From: forest8 on
Hi there

I realize that I have to normalize some of my tables in my database but I
have split the database.

My question is, what is the best way to do this?

All these tables have been referenced in the forms in the database.

How do I change the forms without recreating them all over again?

Thank you for any help in this matter.


From: John W. Vinson on
On Wed, 19 May 2010 22:24:01 -0700, forest8
<forest8(a)discussions.microsoft.com> wrote:

>Hi there
>
>I realize that I have to normalize some of my tables in my database but I
>have split the database.
>
>My question is, what is the best way to do this?

Make backups of the front and back end (you should have them backed up of
course, but make SURE you have good working backups!!)

Open the backend database exclusively; make the table structural changes
there.

Then open the frontend. DELETE the links to the backend tables that you have
changed (just select the table in the tables window and delete it, it's just
deleting the link, not the table). Use File... Get External Data... Link to
relink to it.

>All these tables have been referenced in the forms in the database.
>
>How do I change the forms without recreating them all over again?

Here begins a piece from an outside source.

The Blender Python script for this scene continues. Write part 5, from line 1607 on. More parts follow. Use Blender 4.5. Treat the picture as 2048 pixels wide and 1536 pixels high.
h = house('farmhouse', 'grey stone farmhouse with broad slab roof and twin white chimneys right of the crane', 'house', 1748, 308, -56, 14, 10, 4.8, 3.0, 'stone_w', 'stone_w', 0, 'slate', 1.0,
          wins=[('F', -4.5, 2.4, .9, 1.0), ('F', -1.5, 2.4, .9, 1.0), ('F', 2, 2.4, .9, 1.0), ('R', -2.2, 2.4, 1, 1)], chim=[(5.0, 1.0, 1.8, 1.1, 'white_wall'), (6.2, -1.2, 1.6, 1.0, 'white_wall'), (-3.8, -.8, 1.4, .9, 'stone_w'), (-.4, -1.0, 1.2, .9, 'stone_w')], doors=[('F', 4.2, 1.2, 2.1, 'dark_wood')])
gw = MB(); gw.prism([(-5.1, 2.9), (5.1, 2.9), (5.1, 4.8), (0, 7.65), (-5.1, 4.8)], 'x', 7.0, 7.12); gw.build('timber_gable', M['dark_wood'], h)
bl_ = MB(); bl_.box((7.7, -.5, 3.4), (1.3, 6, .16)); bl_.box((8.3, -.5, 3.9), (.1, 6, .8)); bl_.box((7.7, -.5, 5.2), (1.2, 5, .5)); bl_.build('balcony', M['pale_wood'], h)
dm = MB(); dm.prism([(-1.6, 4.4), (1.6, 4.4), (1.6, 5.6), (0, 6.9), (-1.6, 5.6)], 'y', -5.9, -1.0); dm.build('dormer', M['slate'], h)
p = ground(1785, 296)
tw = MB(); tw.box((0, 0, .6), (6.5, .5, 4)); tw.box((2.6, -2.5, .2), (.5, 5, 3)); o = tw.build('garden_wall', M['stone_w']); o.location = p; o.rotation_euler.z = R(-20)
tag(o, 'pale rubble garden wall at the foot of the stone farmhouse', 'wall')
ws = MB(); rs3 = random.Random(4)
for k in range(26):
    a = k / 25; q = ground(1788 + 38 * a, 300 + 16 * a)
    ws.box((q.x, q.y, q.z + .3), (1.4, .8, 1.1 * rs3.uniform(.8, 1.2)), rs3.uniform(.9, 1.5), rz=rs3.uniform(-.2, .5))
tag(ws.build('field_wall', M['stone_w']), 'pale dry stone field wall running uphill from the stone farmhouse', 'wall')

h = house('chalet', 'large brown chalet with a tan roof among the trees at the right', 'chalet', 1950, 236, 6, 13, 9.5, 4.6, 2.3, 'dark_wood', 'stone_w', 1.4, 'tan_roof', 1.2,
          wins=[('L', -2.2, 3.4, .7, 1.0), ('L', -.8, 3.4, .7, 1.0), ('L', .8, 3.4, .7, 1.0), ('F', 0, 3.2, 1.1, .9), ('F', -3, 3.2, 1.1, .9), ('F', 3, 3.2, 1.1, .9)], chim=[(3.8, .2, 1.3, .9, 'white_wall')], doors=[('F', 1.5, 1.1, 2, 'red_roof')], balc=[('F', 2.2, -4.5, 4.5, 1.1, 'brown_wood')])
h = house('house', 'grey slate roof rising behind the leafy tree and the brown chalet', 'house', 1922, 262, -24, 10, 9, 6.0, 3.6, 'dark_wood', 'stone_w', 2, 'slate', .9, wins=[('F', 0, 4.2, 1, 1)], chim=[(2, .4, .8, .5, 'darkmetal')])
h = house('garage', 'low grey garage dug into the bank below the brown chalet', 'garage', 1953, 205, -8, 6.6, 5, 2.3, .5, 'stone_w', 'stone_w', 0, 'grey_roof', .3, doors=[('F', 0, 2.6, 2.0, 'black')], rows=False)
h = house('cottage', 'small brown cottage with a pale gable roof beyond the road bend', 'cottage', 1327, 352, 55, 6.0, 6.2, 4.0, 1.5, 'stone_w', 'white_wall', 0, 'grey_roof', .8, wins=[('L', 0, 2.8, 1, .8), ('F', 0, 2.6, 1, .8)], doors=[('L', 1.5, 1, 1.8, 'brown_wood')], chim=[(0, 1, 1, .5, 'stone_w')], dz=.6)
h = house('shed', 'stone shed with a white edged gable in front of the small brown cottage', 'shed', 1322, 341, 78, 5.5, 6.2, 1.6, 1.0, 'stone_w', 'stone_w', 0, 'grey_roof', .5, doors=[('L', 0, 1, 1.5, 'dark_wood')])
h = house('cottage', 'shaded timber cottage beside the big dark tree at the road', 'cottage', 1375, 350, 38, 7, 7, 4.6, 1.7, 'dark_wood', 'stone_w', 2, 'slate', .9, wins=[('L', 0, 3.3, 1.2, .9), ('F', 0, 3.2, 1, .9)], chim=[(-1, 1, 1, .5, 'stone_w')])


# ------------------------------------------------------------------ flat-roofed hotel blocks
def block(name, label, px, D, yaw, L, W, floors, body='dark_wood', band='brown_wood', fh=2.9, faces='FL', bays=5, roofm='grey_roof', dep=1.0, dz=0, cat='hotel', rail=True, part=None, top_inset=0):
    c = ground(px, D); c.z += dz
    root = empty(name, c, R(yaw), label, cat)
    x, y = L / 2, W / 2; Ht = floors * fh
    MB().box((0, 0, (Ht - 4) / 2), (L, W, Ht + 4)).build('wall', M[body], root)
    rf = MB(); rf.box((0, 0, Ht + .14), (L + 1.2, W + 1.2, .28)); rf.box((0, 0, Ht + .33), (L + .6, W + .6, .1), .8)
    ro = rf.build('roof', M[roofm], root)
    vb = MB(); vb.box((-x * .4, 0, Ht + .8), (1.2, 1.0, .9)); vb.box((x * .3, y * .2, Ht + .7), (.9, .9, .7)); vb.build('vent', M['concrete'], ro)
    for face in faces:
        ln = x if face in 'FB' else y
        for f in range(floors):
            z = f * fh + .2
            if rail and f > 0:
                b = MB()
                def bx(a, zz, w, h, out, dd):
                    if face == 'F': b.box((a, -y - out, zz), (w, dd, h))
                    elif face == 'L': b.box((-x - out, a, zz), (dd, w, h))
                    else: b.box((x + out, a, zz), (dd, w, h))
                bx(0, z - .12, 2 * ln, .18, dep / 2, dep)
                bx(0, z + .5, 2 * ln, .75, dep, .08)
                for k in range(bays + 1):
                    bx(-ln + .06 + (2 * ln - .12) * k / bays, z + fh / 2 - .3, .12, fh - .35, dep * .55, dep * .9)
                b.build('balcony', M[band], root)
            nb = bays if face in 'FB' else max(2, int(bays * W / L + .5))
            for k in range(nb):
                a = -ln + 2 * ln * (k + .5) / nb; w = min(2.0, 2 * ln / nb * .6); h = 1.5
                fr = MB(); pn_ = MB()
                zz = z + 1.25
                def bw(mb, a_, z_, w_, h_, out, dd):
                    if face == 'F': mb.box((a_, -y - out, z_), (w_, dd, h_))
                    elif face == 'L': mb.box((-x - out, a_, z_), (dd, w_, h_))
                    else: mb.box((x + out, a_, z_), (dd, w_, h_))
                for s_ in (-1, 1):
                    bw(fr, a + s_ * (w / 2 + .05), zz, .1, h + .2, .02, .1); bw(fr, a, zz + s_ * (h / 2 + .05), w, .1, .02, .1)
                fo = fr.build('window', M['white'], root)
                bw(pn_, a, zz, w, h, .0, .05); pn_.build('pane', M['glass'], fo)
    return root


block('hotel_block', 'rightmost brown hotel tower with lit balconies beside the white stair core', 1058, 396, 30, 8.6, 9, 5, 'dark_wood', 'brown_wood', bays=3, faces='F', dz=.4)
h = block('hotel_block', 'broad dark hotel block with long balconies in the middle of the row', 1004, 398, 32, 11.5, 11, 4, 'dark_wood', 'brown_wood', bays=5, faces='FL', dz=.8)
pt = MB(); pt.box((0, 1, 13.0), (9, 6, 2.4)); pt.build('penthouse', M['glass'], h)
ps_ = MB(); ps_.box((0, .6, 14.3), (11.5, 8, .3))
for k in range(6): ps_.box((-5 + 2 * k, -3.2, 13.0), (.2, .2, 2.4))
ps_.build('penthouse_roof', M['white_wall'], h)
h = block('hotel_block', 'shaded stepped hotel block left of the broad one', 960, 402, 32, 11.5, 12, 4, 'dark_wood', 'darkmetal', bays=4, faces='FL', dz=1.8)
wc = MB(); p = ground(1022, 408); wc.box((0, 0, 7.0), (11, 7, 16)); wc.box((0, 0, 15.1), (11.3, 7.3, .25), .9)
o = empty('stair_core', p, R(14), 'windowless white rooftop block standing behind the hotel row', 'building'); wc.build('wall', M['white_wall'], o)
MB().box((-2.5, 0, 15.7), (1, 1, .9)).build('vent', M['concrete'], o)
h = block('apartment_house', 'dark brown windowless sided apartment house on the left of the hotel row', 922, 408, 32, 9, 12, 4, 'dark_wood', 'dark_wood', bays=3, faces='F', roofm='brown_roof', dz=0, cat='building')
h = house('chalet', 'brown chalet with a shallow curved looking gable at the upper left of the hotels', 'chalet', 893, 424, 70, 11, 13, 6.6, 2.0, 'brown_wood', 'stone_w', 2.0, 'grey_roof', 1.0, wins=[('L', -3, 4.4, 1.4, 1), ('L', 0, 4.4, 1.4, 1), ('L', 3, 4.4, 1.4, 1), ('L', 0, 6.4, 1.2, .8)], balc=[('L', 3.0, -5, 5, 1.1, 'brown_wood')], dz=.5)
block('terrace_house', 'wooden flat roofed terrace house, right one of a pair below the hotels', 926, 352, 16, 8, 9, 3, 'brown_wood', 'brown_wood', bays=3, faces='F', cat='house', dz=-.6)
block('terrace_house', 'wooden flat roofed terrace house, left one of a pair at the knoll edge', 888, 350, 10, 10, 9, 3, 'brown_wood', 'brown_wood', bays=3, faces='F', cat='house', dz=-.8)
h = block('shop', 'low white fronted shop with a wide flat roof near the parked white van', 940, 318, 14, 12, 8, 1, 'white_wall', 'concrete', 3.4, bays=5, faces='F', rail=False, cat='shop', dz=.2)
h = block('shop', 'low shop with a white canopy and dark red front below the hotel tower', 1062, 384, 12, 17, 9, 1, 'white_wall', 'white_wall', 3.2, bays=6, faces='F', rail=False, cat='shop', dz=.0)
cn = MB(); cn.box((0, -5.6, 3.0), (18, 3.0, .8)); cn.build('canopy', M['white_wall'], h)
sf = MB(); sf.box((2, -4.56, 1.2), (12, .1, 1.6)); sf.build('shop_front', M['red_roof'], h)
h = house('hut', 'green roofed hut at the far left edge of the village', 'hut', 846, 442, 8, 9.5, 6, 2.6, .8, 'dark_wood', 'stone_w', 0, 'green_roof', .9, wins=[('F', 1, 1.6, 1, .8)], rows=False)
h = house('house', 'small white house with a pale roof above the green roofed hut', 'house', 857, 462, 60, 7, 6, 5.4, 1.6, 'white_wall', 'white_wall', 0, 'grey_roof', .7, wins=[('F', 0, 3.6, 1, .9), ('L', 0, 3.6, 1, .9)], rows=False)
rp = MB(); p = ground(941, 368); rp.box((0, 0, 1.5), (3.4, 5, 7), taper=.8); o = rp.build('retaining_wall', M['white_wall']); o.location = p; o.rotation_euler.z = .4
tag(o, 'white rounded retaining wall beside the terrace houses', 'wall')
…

Open the form in design view; view its Properties. Select the Recordsource
property and open it in query design view. Make the appropriate changes to the
query. This may affect updatability of the form, depending on what you've
changed; you may need to go from a single form to a form with a subform, etc.
But you should be able to reuse controls and probably most of your code, if
there is any.

--

John W. Vinson [MVP]
From: Alexander Achenbach on

Perhaps it helps if you design some queries which reflect the structure (and
fieldnames) before your changes as a kind of middle-tier between the
redesigned data-model and the presentation-tier (forms/reports). This won't
work for all your changes (esp. if you split tables) but it can speed up
your work. If you change table-names and field-names use a query named with
the old table's name and delivering the columns with the old names
(OldColName:NewColName).
This won't relieve you from redesigning but will give you time.